GIVEN REQUEST: Quote the lines exactly, starting with the line that contains "(226,192,146), (194,154,112), (144,106,76))" and ending with the line that contains "(178,140,114), (150,112,92), (112,80,66))", and leave out all other lines.

DATA EXCERPT:
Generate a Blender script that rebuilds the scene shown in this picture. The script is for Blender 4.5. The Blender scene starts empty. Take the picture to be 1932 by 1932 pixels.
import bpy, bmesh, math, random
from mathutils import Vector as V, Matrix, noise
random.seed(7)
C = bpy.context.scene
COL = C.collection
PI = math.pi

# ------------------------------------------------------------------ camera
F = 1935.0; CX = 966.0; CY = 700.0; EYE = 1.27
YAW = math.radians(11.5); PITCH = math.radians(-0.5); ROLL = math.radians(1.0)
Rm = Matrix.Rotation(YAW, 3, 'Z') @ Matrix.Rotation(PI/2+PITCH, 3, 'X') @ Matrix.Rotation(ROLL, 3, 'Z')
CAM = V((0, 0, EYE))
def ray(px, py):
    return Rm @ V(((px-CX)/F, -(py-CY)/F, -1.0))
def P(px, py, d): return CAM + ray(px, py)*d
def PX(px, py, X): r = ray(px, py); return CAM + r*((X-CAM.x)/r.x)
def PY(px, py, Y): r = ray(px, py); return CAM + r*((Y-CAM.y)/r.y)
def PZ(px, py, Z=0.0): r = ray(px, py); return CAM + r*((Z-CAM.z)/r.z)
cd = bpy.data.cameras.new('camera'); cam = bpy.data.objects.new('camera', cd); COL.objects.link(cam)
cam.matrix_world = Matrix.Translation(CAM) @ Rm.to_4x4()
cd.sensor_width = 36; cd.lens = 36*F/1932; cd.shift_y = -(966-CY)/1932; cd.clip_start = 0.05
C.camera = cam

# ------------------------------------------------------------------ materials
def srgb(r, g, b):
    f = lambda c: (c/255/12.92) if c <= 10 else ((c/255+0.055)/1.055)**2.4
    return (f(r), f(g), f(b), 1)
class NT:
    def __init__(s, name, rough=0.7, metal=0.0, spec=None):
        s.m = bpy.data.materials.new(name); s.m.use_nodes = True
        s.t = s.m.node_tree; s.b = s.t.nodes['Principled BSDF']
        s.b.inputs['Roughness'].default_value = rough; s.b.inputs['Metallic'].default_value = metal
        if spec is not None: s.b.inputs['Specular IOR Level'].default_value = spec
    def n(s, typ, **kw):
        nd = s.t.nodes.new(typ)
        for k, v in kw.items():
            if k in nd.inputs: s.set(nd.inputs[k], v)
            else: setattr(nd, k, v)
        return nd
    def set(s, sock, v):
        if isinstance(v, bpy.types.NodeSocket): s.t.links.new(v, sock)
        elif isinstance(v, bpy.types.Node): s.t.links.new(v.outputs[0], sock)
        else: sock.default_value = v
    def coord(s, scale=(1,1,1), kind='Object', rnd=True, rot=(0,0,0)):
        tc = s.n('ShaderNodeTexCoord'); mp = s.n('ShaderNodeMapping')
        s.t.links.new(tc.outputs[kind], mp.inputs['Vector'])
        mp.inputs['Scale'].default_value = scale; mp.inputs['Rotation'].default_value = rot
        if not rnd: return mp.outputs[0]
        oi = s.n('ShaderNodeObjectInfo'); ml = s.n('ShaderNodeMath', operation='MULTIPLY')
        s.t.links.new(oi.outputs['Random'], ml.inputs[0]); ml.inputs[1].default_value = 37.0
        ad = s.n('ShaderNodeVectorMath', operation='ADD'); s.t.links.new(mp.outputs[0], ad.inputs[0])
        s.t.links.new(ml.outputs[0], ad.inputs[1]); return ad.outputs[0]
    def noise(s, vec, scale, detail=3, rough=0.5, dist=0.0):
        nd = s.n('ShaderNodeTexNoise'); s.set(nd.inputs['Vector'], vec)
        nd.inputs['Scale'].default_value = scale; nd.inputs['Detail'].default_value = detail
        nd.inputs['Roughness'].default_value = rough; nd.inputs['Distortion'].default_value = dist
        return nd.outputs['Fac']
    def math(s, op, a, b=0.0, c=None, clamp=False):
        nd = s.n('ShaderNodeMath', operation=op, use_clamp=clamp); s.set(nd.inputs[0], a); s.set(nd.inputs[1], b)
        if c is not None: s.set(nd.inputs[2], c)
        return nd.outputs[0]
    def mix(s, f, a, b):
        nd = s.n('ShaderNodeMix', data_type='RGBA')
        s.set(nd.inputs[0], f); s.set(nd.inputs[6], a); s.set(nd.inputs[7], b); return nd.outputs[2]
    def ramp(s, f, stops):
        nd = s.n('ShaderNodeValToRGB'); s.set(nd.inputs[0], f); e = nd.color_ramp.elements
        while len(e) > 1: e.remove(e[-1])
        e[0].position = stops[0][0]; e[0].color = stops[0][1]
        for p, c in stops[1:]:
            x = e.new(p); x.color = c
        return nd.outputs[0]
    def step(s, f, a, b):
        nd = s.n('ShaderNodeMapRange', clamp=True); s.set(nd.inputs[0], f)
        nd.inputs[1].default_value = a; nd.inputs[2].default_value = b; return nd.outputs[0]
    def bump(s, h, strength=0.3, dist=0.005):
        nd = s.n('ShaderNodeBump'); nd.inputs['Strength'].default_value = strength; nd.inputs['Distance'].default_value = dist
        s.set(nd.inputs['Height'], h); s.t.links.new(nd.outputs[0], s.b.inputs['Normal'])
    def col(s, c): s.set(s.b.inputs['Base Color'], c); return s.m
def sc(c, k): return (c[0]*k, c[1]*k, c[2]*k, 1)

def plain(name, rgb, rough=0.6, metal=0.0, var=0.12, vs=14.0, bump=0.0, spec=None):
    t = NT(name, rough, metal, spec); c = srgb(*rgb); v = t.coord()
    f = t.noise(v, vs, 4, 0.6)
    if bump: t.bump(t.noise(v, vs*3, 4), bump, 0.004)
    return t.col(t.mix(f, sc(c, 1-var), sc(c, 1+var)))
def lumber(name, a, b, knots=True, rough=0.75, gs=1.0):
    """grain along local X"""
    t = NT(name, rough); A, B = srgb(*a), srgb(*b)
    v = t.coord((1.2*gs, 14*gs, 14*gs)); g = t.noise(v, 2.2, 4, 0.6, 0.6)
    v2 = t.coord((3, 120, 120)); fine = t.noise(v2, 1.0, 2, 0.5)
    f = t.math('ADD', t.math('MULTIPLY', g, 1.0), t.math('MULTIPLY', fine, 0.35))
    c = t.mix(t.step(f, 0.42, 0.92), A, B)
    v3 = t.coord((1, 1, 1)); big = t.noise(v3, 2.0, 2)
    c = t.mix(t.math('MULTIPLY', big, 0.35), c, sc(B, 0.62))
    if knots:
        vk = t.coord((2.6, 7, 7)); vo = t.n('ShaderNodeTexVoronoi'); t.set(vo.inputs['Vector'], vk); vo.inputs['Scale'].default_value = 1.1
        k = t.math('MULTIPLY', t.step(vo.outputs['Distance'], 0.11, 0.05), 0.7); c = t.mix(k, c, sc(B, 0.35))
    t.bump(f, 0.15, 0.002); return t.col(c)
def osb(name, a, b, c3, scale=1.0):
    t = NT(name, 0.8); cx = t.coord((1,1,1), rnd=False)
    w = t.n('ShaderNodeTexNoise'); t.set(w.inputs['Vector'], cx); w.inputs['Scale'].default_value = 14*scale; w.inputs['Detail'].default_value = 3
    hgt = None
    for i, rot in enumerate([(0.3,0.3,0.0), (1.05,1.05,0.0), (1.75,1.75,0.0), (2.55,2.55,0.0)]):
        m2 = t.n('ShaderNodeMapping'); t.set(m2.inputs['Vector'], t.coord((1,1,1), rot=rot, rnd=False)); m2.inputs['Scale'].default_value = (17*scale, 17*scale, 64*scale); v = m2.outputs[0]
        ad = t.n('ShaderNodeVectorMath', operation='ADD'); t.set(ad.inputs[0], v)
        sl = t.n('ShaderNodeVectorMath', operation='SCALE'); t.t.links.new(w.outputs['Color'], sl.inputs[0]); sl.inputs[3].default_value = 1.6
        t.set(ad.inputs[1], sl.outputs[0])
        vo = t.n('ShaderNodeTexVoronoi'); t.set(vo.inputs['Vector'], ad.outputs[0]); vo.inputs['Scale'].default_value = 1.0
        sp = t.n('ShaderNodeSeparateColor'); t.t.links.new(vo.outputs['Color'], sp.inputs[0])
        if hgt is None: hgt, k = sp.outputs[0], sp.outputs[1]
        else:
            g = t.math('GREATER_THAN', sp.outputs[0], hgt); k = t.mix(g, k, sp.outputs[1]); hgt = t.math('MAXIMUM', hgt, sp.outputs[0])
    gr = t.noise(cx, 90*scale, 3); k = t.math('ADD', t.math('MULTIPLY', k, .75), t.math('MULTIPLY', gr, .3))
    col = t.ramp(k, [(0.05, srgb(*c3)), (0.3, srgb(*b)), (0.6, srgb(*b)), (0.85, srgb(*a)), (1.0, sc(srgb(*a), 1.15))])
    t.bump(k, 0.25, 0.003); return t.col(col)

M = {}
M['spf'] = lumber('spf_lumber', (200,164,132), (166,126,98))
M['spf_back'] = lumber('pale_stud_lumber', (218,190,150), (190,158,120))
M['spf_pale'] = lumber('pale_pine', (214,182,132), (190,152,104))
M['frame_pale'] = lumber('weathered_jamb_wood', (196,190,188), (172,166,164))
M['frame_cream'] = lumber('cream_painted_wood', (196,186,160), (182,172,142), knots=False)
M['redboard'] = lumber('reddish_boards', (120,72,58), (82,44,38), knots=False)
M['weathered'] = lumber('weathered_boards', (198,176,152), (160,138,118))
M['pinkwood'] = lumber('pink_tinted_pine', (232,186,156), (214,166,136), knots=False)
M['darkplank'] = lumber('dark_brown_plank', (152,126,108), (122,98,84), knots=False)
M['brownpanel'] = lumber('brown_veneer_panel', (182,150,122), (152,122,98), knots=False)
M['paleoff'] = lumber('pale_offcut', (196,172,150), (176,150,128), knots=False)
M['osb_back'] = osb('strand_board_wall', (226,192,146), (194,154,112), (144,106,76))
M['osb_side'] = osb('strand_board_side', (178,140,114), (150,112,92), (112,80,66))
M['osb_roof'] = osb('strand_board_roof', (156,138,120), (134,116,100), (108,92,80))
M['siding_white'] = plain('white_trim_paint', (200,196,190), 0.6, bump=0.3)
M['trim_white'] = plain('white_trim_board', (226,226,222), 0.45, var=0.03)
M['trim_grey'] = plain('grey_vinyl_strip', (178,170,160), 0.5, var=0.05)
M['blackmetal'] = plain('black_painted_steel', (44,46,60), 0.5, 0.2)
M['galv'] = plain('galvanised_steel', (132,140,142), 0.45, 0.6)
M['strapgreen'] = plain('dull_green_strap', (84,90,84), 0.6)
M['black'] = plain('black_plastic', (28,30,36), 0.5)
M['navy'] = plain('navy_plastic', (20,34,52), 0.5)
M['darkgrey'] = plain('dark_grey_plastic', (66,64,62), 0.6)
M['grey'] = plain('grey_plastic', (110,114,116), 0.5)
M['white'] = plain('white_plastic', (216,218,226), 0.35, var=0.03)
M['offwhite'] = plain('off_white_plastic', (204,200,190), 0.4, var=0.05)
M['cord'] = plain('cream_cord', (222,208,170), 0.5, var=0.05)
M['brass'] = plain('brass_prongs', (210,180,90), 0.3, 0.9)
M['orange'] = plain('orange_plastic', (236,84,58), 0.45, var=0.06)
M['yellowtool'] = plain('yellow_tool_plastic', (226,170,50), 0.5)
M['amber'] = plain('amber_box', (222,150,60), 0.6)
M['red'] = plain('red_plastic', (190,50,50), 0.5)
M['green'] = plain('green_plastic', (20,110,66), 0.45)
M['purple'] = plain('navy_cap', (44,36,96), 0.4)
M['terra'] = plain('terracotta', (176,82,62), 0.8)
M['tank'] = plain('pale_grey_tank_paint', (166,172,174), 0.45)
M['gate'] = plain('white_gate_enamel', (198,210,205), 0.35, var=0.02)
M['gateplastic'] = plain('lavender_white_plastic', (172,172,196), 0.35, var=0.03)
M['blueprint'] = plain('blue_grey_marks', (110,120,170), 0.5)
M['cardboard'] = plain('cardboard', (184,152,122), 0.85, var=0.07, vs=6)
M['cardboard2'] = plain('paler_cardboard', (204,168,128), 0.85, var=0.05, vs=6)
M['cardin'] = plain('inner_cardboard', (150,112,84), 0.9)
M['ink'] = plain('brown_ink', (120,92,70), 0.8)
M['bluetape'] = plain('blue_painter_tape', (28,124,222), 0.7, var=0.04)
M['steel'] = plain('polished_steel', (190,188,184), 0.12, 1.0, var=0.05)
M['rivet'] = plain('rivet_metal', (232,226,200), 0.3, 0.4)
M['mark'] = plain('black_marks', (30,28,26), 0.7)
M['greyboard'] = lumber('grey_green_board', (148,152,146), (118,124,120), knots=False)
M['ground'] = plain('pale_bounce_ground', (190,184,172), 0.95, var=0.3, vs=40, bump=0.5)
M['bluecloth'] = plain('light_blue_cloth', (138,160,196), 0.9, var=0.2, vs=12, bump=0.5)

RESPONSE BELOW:
M['osb_back'] = osb('strand_board_wall', (226,192,146), (194,154,112), (144,106,76))
M['osb_side'] = osb('strand_board_side', (178,140,114), (150,112,92), (112,80,66))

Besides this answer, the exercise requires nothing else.